The minutes passed slowly. D remarked that she had never seen so many cross-eyed people in one place. "Inbred," I muttered under my breath. A filthy, pregnant dog limped through the station, one eye closed and her tongue lolling. She stopped in the middle of the concourse, squatted slightly and urinated on the floor. Again, I observed no one who was not indifferent to this repugnant sight. Finished with her business, the mutt dragged herself onwards, her swollen teats swaying as she limped out of view.
A retarded man repeatedly came up to us, holding his crotch and picking his nose, trying to shake our hands. His pants rode up above his ankles, exposing yellowing, grimy socks. He wore an ancient plaid sports jacket whose sleeves were much too short. The jacket was filthy, stained and stiff with who-knows-what. He finally gave up trying to shake our hands. With a crooked grin and a rivulet of saliva hanging from the corner of his mouth he stumbled off to hug an unsuspecting old lady. Her husband began shouting and cursing at him. He pushed the retarded man away from his wife and began swatting at him with a folded newspaper. Suddenly uncertain, the cretin shuffled off.

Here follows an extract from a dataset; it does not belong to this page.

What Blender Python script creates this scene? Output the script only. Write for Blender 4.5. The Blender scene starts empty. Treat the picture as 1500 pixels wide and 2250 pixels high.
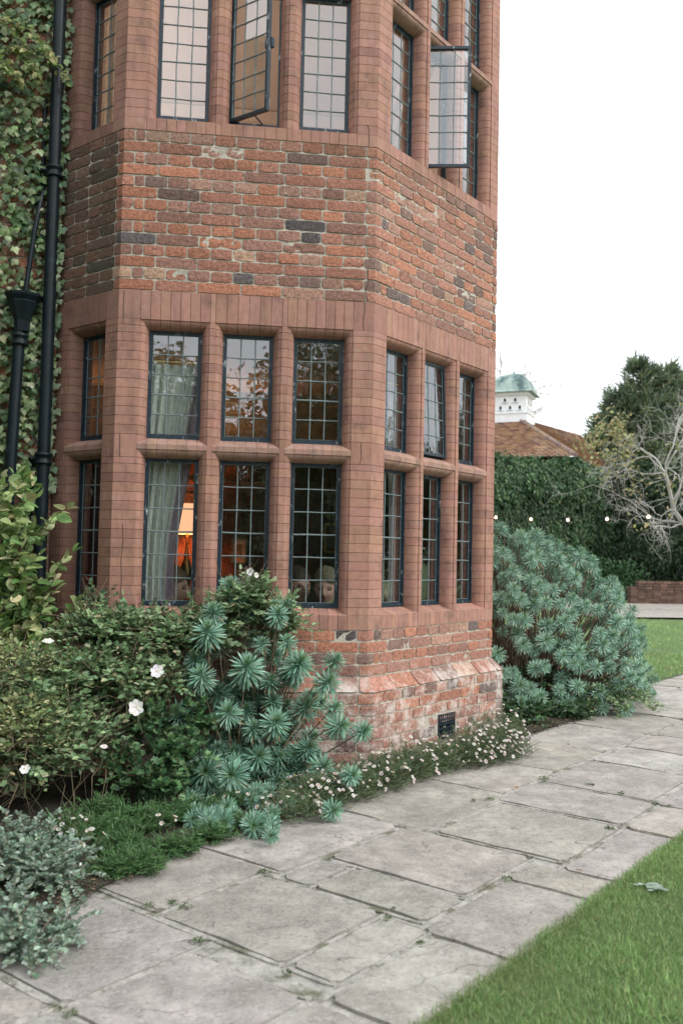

Two old, derelict-looking men sat shoulder to shoulder on a bench beneath a tree-like plant. They were lovingly rubbing each others knees and drooling on themselves. One of them coughed suddenly and hacked up a wad of greenish-brown phlegm onto the floor at his feet. They smiled at each other with wide, empty, toothless grins; looking all the world like they had been lobotomized.
A teenage boy stumbled over to us, demanding a cigarette (we think). We were unsure if he was heavily drugged or just mentally distant. We tried to express that we, being non-smokers, had no tobacco. He frowned at us from behind heavy-lidded, vacant eyes. Angry, he repeated his request as he swayed in front of us. I tried to make it clear that we were no longer amused by this little charade. I stood up and stepped closer to him to emphasize my point. Myself being a good two feet taller than he, he stepped back and looked up at me with a surly expression. Abruptly he turned on his heel and stumbled off to pester someone new. I slumped back down on the packs. Would this night never end? D and I leaned against each other and observed the hostile Italian world with our backs up against the Palermo train station wall.
A commotion arose. A pack of wild boys were harassing an old retarded woman. Calling her names, laughing and running around her in circles. She screamed at them and shook a scolding finger. They laughed again, pulling at her clothing and pushing her between them. Then they turned and ran out of the station, yelling and hooting with ignorant bravado. She continued to scream at them, long after they were out of earshot.
8:30 arrived like a blessing. We boarded the train with palpable relief, locked our cabin door, and made fast our exit.